# Prompt
Reproduce the material below line by line, beginning with its first line and ending with the line that contains "S.camera = cam"; leave out pictures.

# Provided material
........

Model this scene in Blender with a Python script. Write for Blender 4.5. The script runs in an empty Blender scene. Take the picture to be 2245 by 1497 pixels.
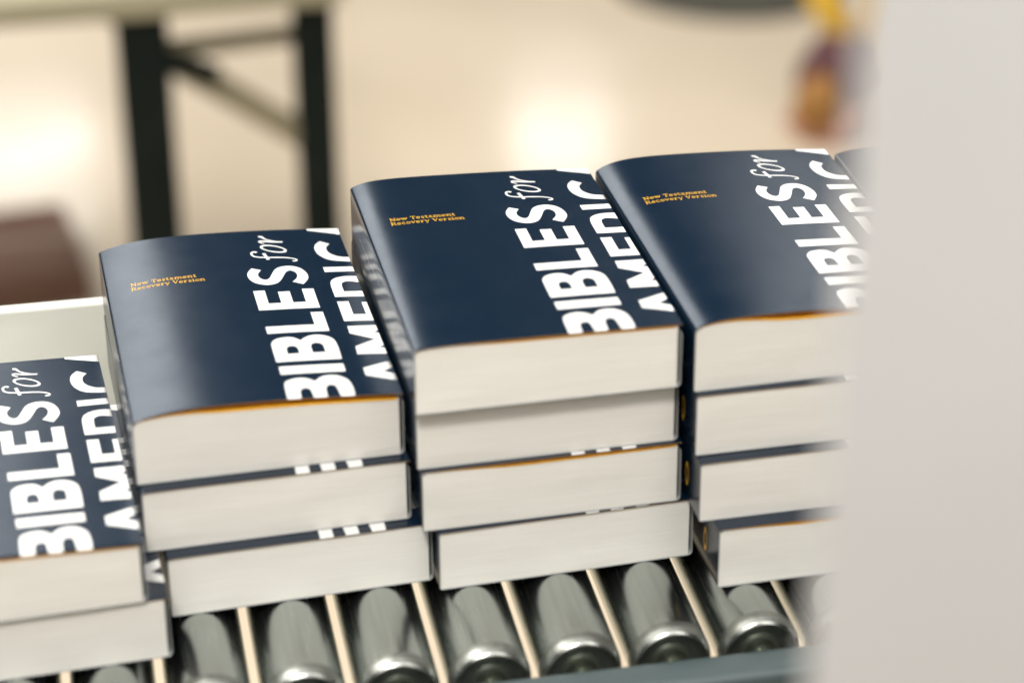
import bpy, bmesh, math, random
from mathutils import Vector, Matrix
from mathutils.geometry import tessellate_polygon
from mathutils import noise as mnoise

random.seed(7)
S = bpy.context.scene
COL = S.collection

# ------------------------------------------------------------------ camera
PW, PH, FPX = 2245.0, 1497.0, 5547.23          # photograph size and focal length in its pixels
CAM_LOC = Vector((-0.13655, -0.95160, 0.63068))
CAM_ROT = (Matrix.Rotation(-0.186497, 3, 'Z') @ Matrix.Rotation(1.088719, 3, 'X')
           @ Matrix.Rotation(-0.006709, 3, 'Z'))
cam_data = bpy.data.cameras.new('camera')
cam_data.sensor_fit = 'HORIZONTAL'
cam_data.sensor_width = 36.0
cam_data.lens = FPX / PW * 36.0
cam_data.clip_start, cam_data.clip_end = 0.02, 200.0
cam_data.dof.use_dof = True
cam_data.dof.focus_distance = 1.212
cam_data.dof.aperture_fstop = 3.8
cam_data.dof.aperture_blades = 0
cam = bpy.data.objects.new('camera', cam_data)
COL.objects.link(cam)
cam.matrix_world = Matrix.Translation(CAM_LOC) @ CAM_ROT.to_4x4()
S.camera = cam

# ------------------------------------------------------------------ world, lamps, exposure
W = bpy.data.worlds.new('World')
S.world = W
W.use_nodes = True
W.node_tree.nodes['Background'].inputs[0].default_value = (1.0, 0.97, 0.92, 1)
W.node_tree.nodes['Background'].inputs[1].default_value = 0.032
S.view_settings.view_transform = 'Standard'
S.view_settings.look = 'None'
S.view_settings.exposure = 0.0
S.view_settings.gamma = 1.0


def area(name, loc, target, sx, sy, radiance, col=(1, 0.97, 0.92)):
    d = bpy.data.lights.new(name, 'AREA')
    d.shape = 'RECTANGLE'
    d.size, d.size_y = sx, sy
    d.energy = radiance * math.pi * sx * sy
    d.color = col
    o = bpy.data.objects.new(name, d)
    COL.objects.link(o)
    o.location = loc
    v = Vector(target) - Vector(loc)
    o.rotation_euler = v.to_track_quat('-Z', 'Y').to_euler()
    return o


def polar(az, el, dist, base=(0, 0.1, 0.1)):
    a, e = math.radians(az), math.radians(el)
    return Vector(base) + dist * Vector((math.sin(a) * math.cos(e), math.cos(a) * math.cos(e), math.sin(e)))


BOOKS = (0.0, 0.08, 0.1)
area('key_lamp', Vector(BOOKS) + Vector((-0.22, -0.64, 1.0)).normalized() * 2.7, BOOKS, 0.42, 0.42, 104.0)
area('overhead_fill', (0.2, -1.2, 2.7), (0.1, 0.1, 0), 4.2, 4.2, 2.45)  # broad unseen panel added as ambient fill for the books
area('floor_fill', (-1.9, 1.8, 2.9), (0.2, 2.5, -0.8), 2.4, 2.0, 15.0, (1, 0.96, 0.89))  # added fill out of view, brightens the floor behind the books
area('left_sheen_lamp', polar(-15.0, 29, 5.0), BOOKS, 2.0, 1.5, 4.6, (0.93, 0.97, 1.0))  # large source placed to reflect as the sheen near the spines
area('right_sheen_lamp', polar(33, 29, 5.0), BOOKS, 1.9, 1.5, 2.5, (0.95, 0.98, 1.0))  # large source placed to reflect on the right-hand covers

FLOOR_Z = -0.82


def pixel_dir(u, v):
    return CAM_ROT @ Vector(((u - PW / 2) / FPX, -(v - PH / 2) / FPX, -1.0))


def at_depth(u, v, depth):
    return CAM_LOC + pixel_dir(u, v) * depth


def on_z(u, v, z):
    d = pixel_dir(u, v)
    return CAM_LOC + d * ((z - CAM_LOC.z) / d.z)


def floor_glint(name, u, v, size, size_y, radiance, height=3.1):
    """a hall lamp hung where its mirror image in the polished floor is seen in that part of the picture"""
    p = on_z(u, v, FLOOR_Z)
    d = (p - CAM_LOC).normalized()
    d.z = -d.z
    return area(name, p + d * (height / d.z), p, size, size_y, radiance, (0.97, 1, 1))


floor_glint('far_lamp', 1232, 318, 0.36, 0.21, 6.5, 2.2)
floor_glint('far_lamp', 30, 375, 0.60, 0.34, 5.0, 2.2)


# ------------------------------------------------------------------ material helpers
def mat(name, base, rough=0.5, metal=0.0, spec=0.5):
    m = bpy.data.materials.new(name)
    m.use_nodes = True
    p = m.node_tree.nodes['Principled BSDF']
    p.inputs['Base Color'].default_value = (*base, 1)
    p.inputs['Roughness'].default_value = rough
    p.inputs['Metallic'].default_value = metal
    p.inputs['Specular IOR Level'].default_value = spec
    return m


def nodes(m):
    nt = m.node_tree
    return nt, nt.nodes, nt.links, nt.nodes['Principled BSDF']


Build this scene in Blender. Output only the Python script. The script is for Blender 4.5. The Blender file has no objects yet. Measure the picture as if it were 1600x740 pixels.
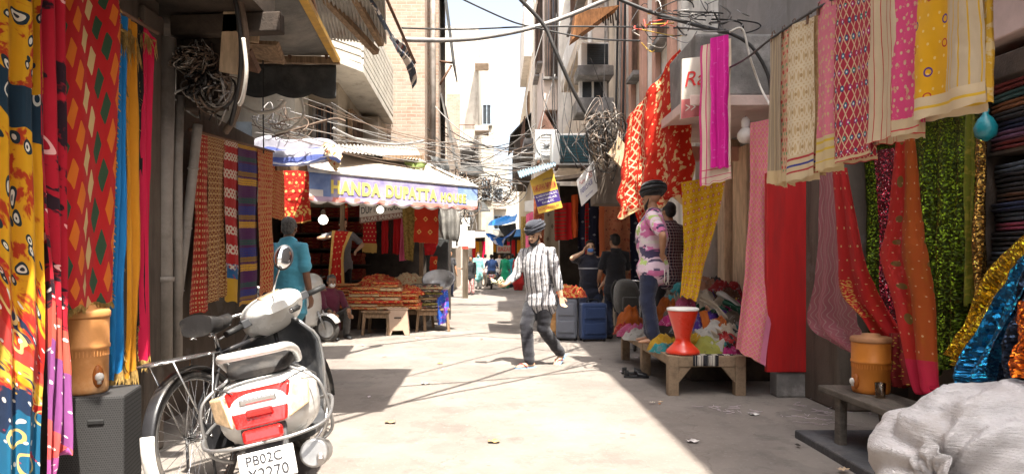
import bpy, bmesh, math, random
from mathutils import Vector as V, Matrix, noise as mnoise
R = math.radians
random.seed(11)
scene = bpy.context.scene
col = scene.collection

# ---------------------------------------------------------------- camera, sky, sun, exposure
CAMH, FPX, VX, VY = 1.25, 1067.0, 775.0, 410.0      # eye height, focal length and vanishing point in photo pixels
cam_d = bpy.data.cameras.new('camera'); cam = bpy.data.objects.new('camera', cam_d); col.objects.link(cam)
cam.location = (0, 0, CAMH); cam.rotation_euler = (R(90), 0, 0)
cam_d.sensor_width = 36.0; cam_d.lens = 36.0*FPX/1600.0
cam_d.shift_x = (800-VX)/1600.0; cam_d.shift_y = (VY-370)/1600.0
cam_d.clip_start = 0.05; cam_d.clip_end = 400
scene.camera = cam
SUN_D = V((-0.19, 0.43, -1.0)).normalized()           # direction the light travels
world = bpy.data.worlds.new('World'); scene.world = world; world.use_nodes = True
wn = world.node_tree; bgn = wn.nodes['Background']
sky = wn.nodes.new('ShaderNodeTexSky'); sky.sky_type = 'NISHITA'; sky.sun_disc = False
sky.sun_elevation = math.asin(-SUN_D.z); sky.sun_rotation = math.atan2(-SUN_D.x, -SUN_D.y)
sky.air_density = 1.0; sky.dust_density = 6.0; sky.ozone_density = 1.0; sky.altitude = 200
bw = wn.nodes.new('ShaderNodeRGBToBW'); hz = wn.nodes.new('ShaderNodeMix'); hz.data_type = 'RGBA'; hz.inputs[0].default_value = .5   # hazy, nearly white sky
tint = wn.nodes.new('ShaderNodeMix'); tint.data_type = 'RGBA'; tint.blend_type = 'MULTIPLY'; tint.inputs[0].default_value = 1.0; tint.inputs[7].default_value = (1.12, 1.10, 1.07, 1)
wn.links.new(sky.outputs[0], bw.inputs[0]); wn.links.new(sky.outputs[0], hz.inputs[6]); wn.links.new(bw.outputs[0], tint.inputs[6]); wn.links.new(tint.outputs[2], hz.inputs[7])
wn.links.new(hz.outputs[2], bgn.inputs[0]); bgn.inputs[1].default_value = 0.15
sun_d = bpy.data.lights.new('sun', 'SUN'); sun = bpy.data.objects.new('sun', sun_d); col.objects.link(sun)
sun_d.energy = 4.8; sun_d.angle = R(0.5); sun_d.color = (1.0, 0.93, 0.83)
sun.rotation_euler = SUN_D.to_track_quat('-Z', 'Y').to_euler(); sun.location = (6, -6, 14)
scene.view_settings.view_transform = 'Standard'; scene.view_settings.look = 'None'
scene.view_settings.gamma = 1.0; scene.view_settings.use_curve_mapping = False
scene.view_settings.exposure = 1.8
scene.render.engine = 'CYCLES'
try:
    scene.cycles.max_bounces = 8; scene.cycles.diffuse_bounces = 5; scene.cycles.transparent_max_bounces = 12
    scene.cycles.use_denoising = True
except Exception: pass

def P(px, py, Y):
    "a point on the sight line of a photo pixel, Y metres down the street"
    return V(((px-VX)/FPX*Y, Y, CAMH-(py-VY)/FPX*Y))
def XZ(px, py, X):
    "the same, X metres to the side"
    Y = X*FPX/(px-VX); return P(px, py, Y)
def G(px, py, z=0.0):
    Y = (CAMH-z)*FPX/(py-VY); return P(px, py, Y)

# ---------------------------------------------------------------- bookkeeping
OFF = {}
def tag(o, label=None, cat=None, group=None, kind=None):
    if label: o['label'] = label
    if cat: o['category'] = cat
    if group: o['group'] = group
    if kind: o['kind'] = kind
    return o
def thing(name, label, cat, loc=(0,0,0), rz=0, group=None, rot=None, world_coords=False):
    o = bpy.data.objects.new(name, None); col.objects.link(o); o.empty_display_size = 0.1
    o.location = loc; o.rotation_euler = rot if rot else (0, 0, rz)
    tag(o, label, cat, group)
    OFF[o.name] = V(loc) if world_coords else V((0,0,0))
    return o
def kids(o): return [c for c in bpy.data.objects if c.parent == o]
def copy_tree(o, parent=None):
    c = o.copy(); col.objects.link(c); c.parent = parent; OFF[c.name] = OFF.get(o.name, V((0,0,0)))
    for ch in kids(o): copy_tree(ch, c)
    return c

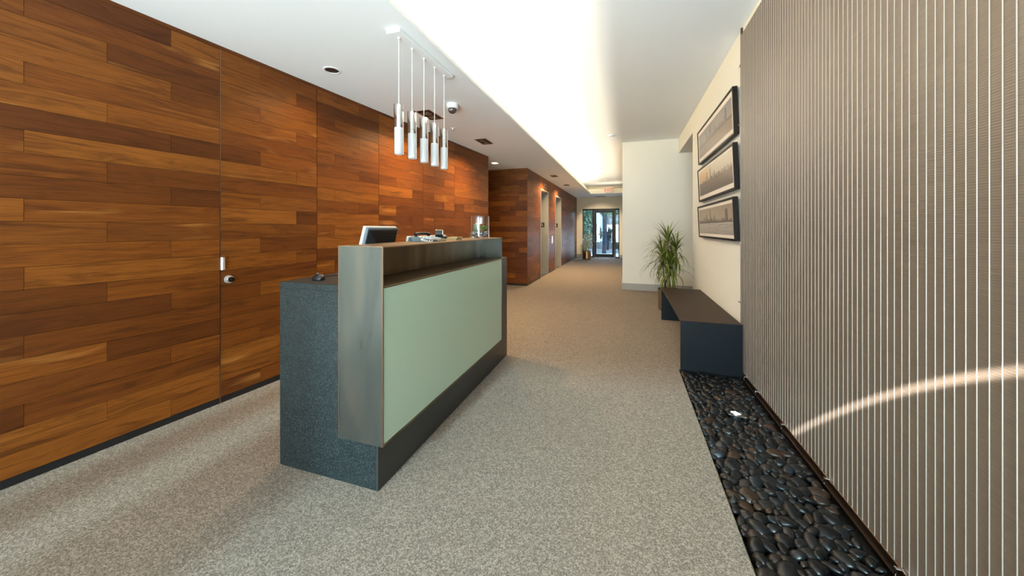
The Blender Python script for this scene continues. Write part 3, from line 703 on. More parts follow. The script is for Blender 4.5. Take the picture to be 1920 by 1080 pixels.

........

# Answer in full
Model this scene in Blender with a Python script. Write for Blender 4.5. The script runs in an empty Blender scene. Take the picture to be 2245 by 1497 pixels.
import bpy, bmesh, math, random
from mathutils import Vector, Matrix
from mathutils.geometry import tessellate_polygon
from mathutils import noise as mnoise

random.seed(7)
S = bpy.context.scene
COL = S.collection

# ------------------------------------------------------------------ camera
PW, PH, FPX = 2245.0, 1497.0, 5547.23          # photograph size and focal length in its pixels
CAM_LOC = Vector((-0.13655, -0.95160, 0.63068))
CAM_ROT = (Matrix.Rotation(-0.186497, 3, 'Z') @ Matrix.Rotation(1.088719, 3, 'X')
           @ Matrix.Rotation(-0.006709, 3, 'Z'))
cam_data = bpy.data.cameras.new('camera')
cam_data.sensor_fit = 'HORIZONTAL'
cam_data.sensor_width = 36.0
cam_data.lens = FPX / PW * 36.0
cam_data.clip_start, cam_data.clip_end = 0.02, 200.0
cam_data.dof.use_dof = True
cam_data.dof.focus_distance = 1.212
cam_data.dof.aperture_fstop = 3.8
cam_data.dof.aperture_blades = 0
cam = bpy.data.objects.new('camera', cam_data)
COL.objects.link(cam)
cam.matrix_world = Matrix.Translation(CAM_LOC) @ CAM_ROT.to_4x4()
S.camera = cam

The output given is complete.